My fellow Americans:

It's official. I will be on the Voice of Arizona show on KPHX 1480 this Saturday at 10am. Apparently it doesn't take much to receive an invitation - you sign up to post at voiceofarizona.com and you're automatically invited. It's like being asked to go look at a timeshare, or getting a letter from Ed McMahon. But to me, it is a privilege nonetheless. I am proud to participate in any small way to Air America Phoenix because the people at this station are truly dedicated to what they believe in, and their mission is critically important (especially in an election year). And where else will you be given a mike to tell people . . . a sizable audience . . . how you think? If that isn't giving time to the little guy - as William would say, the average Joe - then I don't know what is. I don't think you should pass on that opportunity because you're worried you may say something stupid. That being said, I sure hope I don't say anything stupid.

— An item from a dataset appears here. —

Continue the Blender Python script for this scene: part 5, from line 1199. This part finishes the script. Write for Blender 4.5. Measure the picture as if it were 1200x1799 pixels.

So on Saturday morning I step from behind the keyboard and the upside-down telephone receiver; and like Katherine Harris, I'm going to put it ALL on the line. The best part is, because it's radio, I don't even need the boobs. I would appreciate it however, being my debut performance, that the phones are ringing. William, you wanted to talk to me about the issues? Give me a call. AA, if you are anywhere near a phone during your camping trip this weekend, try to call in. I'll do the same for you. Indie, don't leave with all the marbles. Call me! June, rhyme a little tune for me, please. Antichrist, if you're not out partying with Courtney Love the night before and can get out of bed by 10am, pick up the f*&kin' phone! That goes for all the rest of you.